I cannot leave the Congo copper empire without referring to another Robert Williams achievement which is not without international significance. Like other practical men of affairs with colonial experience, he realized long before the outbreak of the Great War something of the extent and menace of the German ambition in Africa. As I have previously related, the Kaiser blocked his scheme to run the Cape-to-Cairo Railway between Lake Tanganyika and Lake Kivu, after King Leopold had granted him the concession. Williams wanted to help Rhodes and he wanted to help himself. His chief problem was to get the copper from the Katanga to Europe in the shortest possible time. Most of it is refined in England and Belgium. At present it goes out by way of Bulawayo and is shipped from the port of Beira in Portuguese East Africa. This involves a journey of 9,514 miles from Kambove to London. How was this haul to be shortened through an agency that would be proof against the German intrigue and ingenuity?

ON THE LUALABA
ON THE LUALABA
A VIEW ON THE KASAI
A VIEW ON THE KASAI

Williams cast his eye over Africa. On the West Coast he spotted Lobito Bay, a land-locked harbour twenty miles north of Benguella, one of the principal parts of Angola, a Portuguese colony. From it he ran a line straight from Kambove across the wilderness and found that it covered a distance of approximately 1,300 miles. He said to himself, "This is the natural outlet of the Katanga and the short-cut to England and Belgium." He got a concession from the Portuguese Government and work began. The Germans tried in every way to block the project for it interfered with their scheme to "benevolently" assimilate Angola.

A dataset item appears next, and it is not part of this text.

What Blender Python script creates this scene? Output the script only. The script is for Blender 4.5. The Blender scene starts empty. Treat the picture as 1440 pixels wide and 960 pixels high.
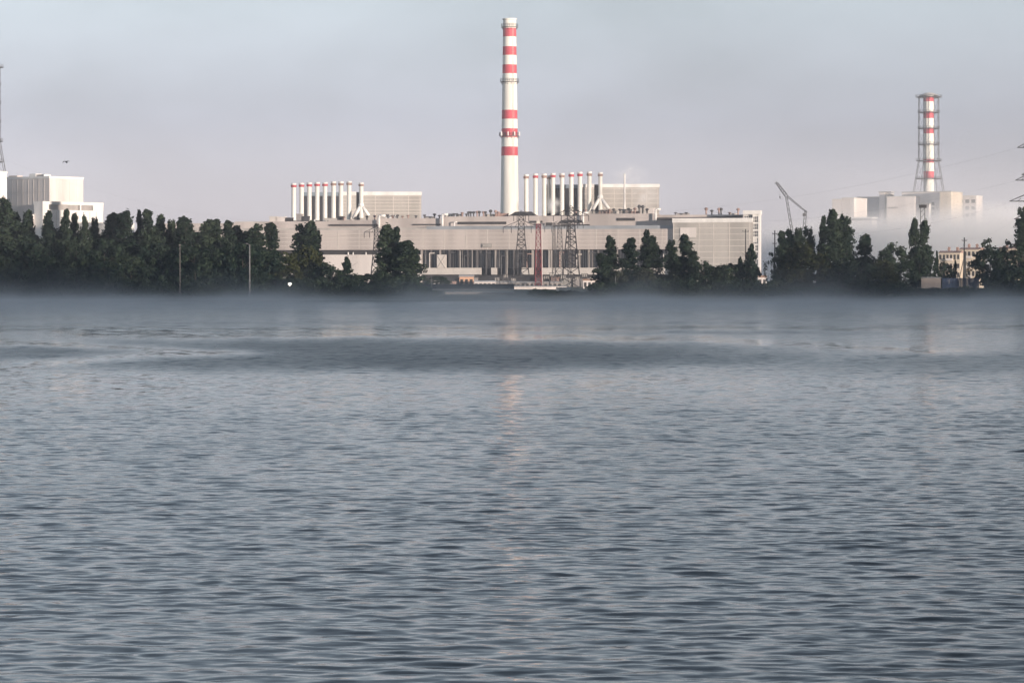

At the time of my visit to the Congo three hundred and twenty miles of the Benguella Railway, as it is called, had been constructed and a section of one hundred miles or more was about to be started. The line will pass through Ruwe, which is an important center of gold production in the Katanga, and connect up with the Katanga Railway just north of Kambove. It is really a link in the Cape-to-Cairo system and when completed will shorten the freight haul from the copper fields to London by three thousand miles, as compared with the present Biera itinerary.

There is every indication that the Katanga will justify the early confidence that Williams had in it and become one of the great copper-producing centers of the world. Experts with whom I have talked in America believe that it can in time reach a maximum output of 150,000 tons a year. The ores are of a very high grade and since the Union Miniere owns more than one hundred mines, of which only six or seven are partially developed, the future seems safe.

Copper is only one phase of the Katanga mineral treasure. Coal, iron, and tin have not only been discovered in quantity but are being mined commercially. Oil-shale is plentiful on the Congo River near Ponthierville and good indications of oil are recorded in other places. The discovery of oil in Central Africa would have a great influence on the development of transportation since it would supply fuel for steamers, railways, and motor transport. There is already a big oil production in Angola and there is little doubt that an important field awaits development in the Congo.

It is not generally realized that Africa today produces the three most valuable of all known minerals in the largest quantities, or has the biggest potentialities. The Rand yields more than fifty per cent of the entire gold supply and ranks as the most valuable of all gold fields. Ninety-five per cent of the diamond output comes from the Kimberley and associated mines, German South-West Africa, and the Congo. The Katanga contains probably the greatest reserve of copper in existence. Now you can see why the eye of the universe is being focused on this region.